El segundo ejemplo, que fue además el pretexto para poner en el papel estos pensamientos, me ocurrió apenas la mañana de ayer. Todos los días, entre las 10 y las 11, la luz del sol entra de lleno por la ventana que queda frente a la mesa donde habitualmente escribo. Todas las mañanas, y gracias a una suerte de gota prismática que recibí como regalo, dicha luz se descompone en el espectro del arcoíris que se multiplica en decenas de manchas policromáticas sobre las paredes de la habitación donde trabajo. Pero la mañana de ayer hubo un cambio. Cerca de mí había una botella cuyo líquido ocre echó sobre la superficie de la mesa un reflejo melancólico, una instantánea mortecina que, quiso la casualidad, estuviera completada por el reloj que había dejado ahí desde la noche anterior. Fue inevitable entonces asociar la pequeña escena, sí, con un catálogo, esas fotografías publicitarias que abiertamente buscan manipular nuestro gusto y nuestra voluntad, sembrando en nuestra mente asociaciones falsificadas entre los elementos visuales y ciertos valores como la elegancia o la distinción. Así, un instante que parecía caracterizado por el descubrimiento imprevisto de la belleza, quedó pronto reducido a un pedestre cliché publicitario.
Antes la transcripción de sueños me hizo preguntarme por las narrativas que reproducimos cuando, al escribir, nos quedamos sin recursos propios y, quizá involuntaria o inconscientemente, recurrimos a lo que sabemos pero quizá, parodiando la fórmula lacaniana, no sabemos que sabemos. Por el incidente con la botella de whisky y el reloj quisiera saber ahora quién ha educado mi mirada, si el cine o la televisión o la revisión esporádica de obras pictóricas reputadas y prestigiosas, si los catálogos que alguna vez he hojeado y que parecen ser suficientemente efectivos para quedar impresos en la mente y la memoria, si las revistas de moda o los incontables e inevitables anuncios comerciales vistos a cada momento, todos los días de mi vida.
Antes recurrí al cariz espiritual de la iluminación porque, me parece, es el que mejor contraste ofrece a este fenómeno cognitivo y epistémico.
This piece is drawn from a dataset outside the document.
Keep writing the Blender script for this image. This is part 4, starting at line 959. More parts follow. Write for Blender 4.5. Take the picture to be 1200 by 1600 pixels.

Como sabemos (o nos han dicho), la nuestra es una época en que los grandes relatos han perdido el prestigio de antaño, en que el descreimiento parece la norma, guiarse por nada más que las supuestas certezas personales.
Sin embargo, este hecho mínimo y quizá insignificante ―la posibilidad de la revelación súbita― nos hace ver que, después de todo, es posible que dichos discursos hegemónicos y homogeneizantes no estén del todo deconstruidos y sepultados y que, por el contrario, paradójicamente, la proclama de su obsolescencia sea en sí misma la única gran narrativa superviviente ―que no es otra más que la misma de siempre: la de la alienación y el enajenamiento.